- **Exercise brief**:
Would you copy the records below, exactly and only from their first line through the line containing "from mathutils import Vector, Matrix", without any pictures?

:::::

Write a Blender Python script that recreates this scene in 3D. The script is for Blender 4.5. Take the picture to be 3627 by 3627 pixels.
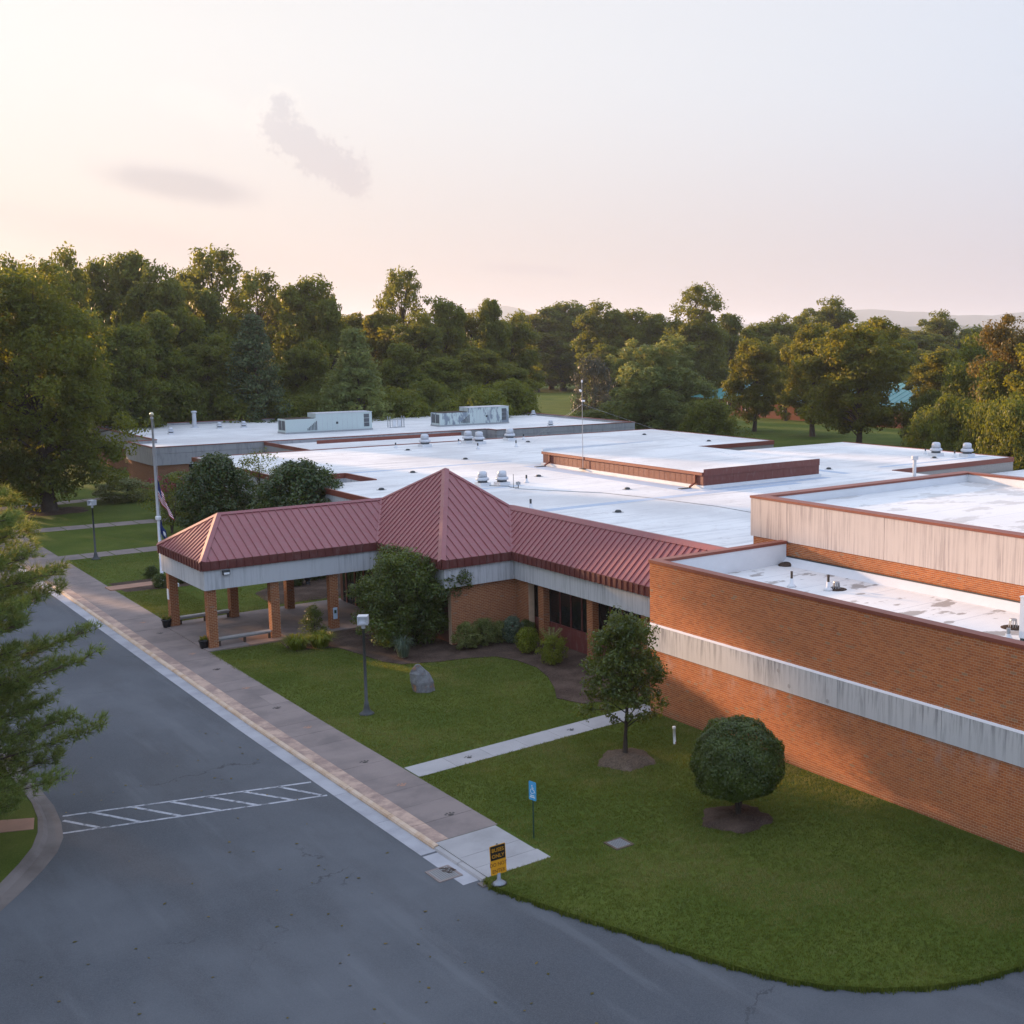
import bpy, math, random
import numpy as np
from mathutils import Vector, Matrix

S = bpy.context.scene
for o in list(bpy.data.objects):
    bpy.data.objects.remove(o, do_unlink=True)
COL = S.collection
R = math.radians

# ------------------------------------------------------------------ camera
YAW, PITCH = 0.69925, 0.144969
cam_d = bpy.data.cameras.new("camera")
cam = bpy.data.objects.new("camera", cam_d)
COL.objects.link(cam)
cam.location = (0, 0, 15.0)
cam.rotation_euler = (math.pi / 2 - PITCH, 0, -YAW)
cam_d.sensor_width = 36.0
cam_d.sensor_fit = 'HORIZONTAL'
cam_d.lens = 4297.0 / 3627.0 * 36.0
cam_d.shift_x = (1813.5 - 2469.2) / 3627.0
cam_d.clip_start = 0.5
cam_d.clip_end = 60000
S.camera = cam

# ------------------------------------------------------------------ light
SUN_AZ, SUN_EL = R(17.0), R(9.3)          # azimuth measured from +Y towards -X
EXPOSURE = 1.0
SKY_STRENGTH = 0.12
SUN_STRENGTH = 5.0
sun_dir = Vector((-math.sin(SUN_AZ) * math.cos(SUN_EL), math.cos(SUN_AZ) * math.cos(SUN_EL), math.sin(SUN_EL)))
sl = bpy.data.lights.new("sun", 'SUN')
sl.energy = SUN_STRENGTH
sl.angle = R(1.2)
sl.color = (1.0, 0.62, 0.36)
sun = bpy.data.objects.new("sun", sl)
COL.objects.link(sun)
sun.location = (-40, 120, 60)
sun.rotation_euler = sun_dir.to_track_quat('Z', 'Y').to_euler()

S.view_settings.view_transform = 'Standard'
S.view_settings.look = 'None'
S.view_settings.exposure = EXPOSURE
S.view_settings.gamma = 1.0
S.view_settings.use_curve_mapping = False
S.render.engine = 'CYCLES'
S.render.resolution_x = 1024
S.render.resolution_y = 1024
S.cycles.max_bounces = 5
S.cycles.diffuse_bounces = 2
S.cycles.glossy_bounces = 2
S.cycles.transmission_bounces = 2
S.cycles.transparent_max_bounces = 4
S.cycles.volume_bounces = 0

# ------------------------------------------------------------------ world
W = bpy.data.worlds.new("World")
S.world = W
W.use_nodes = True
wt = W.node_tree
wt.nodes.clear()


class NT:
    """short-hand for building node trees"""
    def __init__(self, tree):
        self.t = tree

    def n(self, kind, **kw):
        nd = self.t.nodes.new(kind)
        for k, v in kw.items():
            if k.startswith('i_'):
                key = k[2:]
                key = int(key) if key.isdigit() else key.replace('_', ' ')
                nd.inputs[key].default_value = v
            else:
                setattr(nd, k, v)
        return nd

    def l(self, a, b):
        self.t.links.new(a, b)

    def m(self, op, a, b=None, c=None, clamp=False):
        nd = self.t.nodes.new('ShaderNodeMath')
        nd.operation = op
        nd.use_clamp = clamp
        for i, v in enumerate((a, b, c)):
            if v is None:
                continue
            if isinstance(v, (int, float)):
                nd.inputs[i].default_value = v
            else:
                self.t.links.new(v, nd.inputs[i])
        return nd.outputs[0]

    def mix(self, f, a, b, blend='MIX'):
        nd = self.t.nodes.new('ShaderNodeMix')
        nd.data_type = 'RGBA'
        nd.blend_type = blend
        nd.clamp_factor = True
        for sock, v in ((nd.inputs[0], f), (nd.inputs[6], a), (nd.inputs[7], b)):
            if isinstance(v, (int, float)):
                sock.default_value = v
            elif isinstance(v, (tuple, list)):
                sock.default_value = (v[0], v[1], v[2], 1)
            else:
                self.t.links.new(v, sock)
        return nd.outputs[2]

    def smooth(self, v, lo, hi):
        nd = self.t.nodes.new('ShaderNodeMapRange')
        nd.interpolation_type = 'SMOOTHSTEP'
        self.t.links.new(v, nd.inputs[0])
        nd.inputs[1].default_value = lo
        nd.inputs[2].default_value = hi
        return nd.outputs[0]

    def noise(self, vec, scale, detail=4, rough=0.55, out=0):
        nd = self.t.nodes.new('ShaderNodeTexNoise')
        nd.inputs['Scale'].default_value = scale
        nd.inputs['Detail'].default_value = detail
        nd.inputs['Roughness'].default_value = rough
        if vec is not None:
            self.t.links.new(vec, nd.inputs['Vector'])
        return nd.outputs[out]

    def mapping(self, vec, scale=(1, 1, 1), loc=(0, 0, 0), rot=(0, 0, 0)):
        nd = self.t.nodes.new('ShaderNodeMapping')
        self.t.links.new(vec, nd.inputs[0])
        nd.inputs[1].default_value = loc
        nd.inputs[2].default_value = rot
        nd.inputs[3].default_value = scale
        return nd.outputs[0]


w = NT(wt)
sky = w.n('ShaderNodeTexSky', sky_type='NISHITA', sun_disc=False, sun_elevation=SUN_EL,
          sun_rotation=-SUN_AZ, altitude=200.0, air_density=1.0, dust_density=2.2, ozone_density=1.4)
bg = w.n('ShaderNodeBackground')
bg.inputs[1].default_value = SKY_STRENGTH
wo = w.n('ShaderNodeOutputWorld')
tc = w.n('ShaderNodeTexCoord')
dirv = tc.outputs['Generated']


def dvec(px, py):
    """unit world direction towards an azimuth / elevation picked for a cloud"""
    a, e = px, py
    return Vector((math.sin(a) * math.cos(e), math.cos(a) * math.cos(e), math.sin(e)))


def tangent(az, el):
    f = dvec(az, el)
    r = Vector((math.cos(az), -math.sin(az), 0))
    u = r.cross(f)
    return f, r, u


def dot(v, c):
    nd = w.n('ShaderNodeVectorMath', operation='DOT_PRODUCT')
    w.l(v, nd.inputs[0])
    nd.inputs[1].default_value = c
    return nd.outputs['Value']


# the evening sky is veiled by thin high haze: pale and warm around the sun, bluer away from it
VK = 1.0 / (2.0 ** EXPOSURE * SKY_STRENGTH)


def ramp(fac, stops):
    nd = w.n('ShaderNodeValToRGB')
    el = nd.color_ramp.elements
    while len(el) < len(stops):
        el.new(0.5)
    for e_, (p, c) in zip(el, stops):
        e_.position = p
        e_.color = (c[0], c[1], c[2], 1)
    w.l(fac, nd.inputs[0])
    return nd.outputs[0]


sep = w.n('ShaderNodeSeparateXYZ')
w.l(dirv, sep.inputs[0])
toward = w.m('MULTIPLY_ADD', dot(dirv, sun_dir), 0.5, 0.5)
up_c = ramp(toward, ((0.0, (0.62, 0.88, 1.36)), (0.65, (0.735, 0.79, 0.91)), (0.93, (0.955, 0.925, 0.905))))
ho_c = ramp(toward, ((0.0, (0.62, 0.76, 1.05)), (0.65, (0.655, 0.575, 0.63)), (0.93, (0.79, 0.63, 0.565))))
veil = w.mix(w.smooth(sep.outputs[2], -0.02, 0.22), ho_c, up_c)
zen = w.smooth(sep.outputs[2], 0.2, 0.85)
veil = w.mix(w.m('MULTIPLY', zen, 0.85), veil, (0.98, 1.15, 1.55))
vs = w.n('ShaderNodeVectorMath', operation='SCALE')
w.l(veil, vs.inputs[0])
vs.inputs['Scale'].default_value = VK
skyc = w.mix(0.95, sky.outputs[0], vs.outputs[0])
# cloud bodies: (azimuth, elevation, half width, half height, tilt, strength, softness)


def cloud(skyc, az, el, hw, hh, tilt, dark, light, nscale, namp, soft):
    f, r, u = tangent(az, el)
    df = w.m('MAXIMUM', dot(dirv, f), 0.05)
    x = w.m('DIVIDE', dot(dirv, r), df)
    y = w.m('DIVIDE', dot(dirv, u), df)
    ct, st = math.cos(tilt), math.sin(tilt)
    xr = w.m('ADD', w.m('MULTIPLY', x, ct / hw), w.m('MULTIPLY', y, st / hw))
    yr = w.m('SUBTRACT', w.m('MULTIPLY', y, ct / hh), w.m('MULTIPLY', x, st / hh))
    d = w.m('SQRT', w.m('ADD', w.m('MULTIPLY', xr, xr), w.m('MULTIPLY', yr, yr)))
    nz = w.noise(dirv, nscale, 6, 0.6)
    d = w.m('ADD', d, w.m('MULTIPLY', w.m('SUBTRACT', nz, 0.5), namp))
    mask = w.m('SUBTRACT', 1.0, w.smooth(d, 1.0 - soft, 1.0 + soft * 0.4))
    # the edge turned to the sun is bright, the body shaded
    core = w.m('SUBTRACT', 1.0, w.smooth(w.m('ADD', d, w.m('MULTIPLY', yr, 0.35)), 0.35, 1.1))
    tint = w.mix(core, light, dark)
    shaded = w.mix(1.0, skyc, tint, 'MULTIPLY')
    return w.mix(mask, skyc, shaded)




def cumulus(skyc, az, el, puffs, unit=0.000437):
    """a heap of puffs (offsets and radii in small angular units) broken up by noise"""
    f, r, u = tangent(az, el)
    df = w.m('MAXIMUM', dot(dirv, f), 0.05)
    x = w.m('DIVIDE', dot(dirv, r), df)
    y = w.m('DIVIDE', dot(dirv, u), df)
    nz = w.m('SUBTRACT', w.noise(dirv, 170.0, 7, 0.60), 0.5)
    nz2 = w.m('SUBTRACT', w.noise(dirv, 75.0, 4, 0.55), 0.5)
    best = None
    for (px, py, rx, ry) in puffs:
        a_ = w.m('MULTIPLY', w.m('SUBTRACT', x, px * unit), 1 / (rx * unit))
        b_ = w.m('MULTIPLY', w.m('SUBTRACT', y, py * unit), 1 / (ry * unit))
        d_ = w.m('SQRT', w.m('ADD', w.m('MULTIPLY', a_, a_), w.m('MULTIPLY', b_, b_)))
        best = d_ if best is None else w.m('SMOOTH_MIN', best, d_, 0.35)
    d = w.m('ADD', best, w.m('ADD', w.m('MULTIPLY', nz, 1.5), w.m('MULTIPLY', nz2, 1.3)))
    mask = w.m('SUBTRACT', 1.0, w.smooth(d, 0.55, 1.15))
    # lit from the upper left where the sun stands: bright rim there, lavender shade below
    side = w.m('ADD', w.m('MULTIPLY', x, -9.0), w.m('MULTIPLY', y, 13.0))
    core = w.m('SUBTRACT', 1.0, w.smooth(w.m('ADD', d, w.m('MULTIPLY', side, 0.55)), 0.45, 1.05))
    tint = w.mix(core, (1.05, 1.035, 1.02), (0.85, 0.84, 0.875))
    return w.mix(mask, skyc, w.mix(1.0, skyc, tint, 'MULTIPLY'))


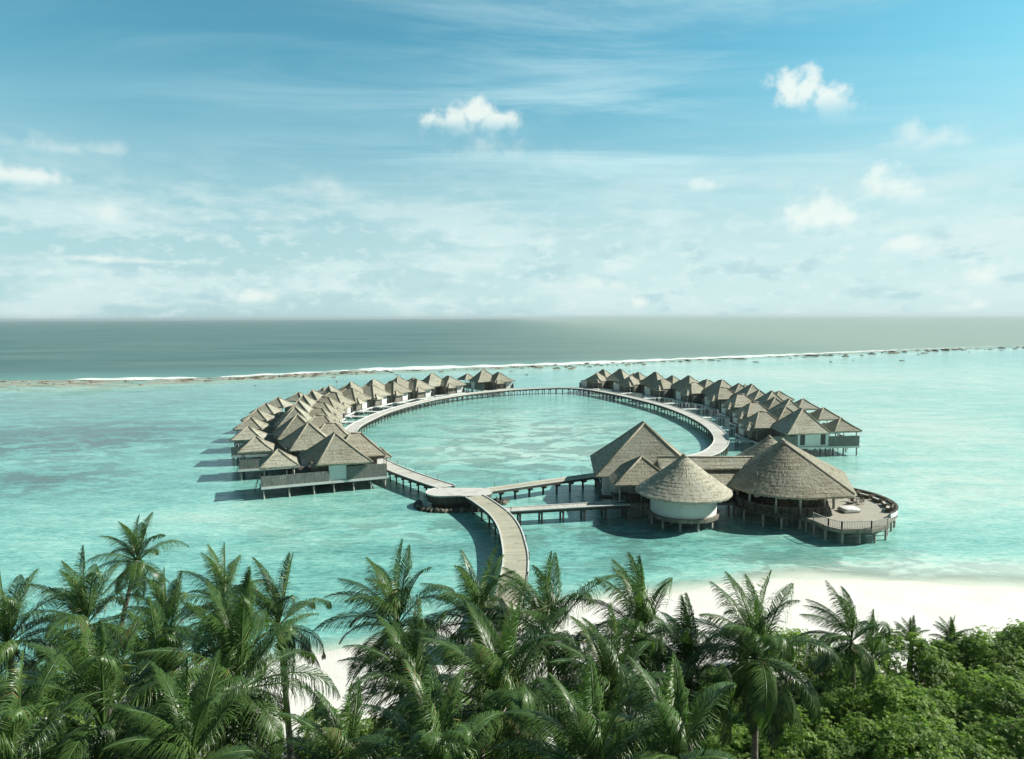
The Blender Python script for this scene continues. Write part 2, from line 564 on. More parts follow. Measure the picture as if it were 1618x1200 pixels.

:::::

- **Task response**:
Write a Blender Python script that recreates this scene in 3D. The script is for Blender 4.5. Take the picture to be 3627 by 3627 pixels.
import bpy, math, random
import numpy as np
from mathutils import Vector, Matrix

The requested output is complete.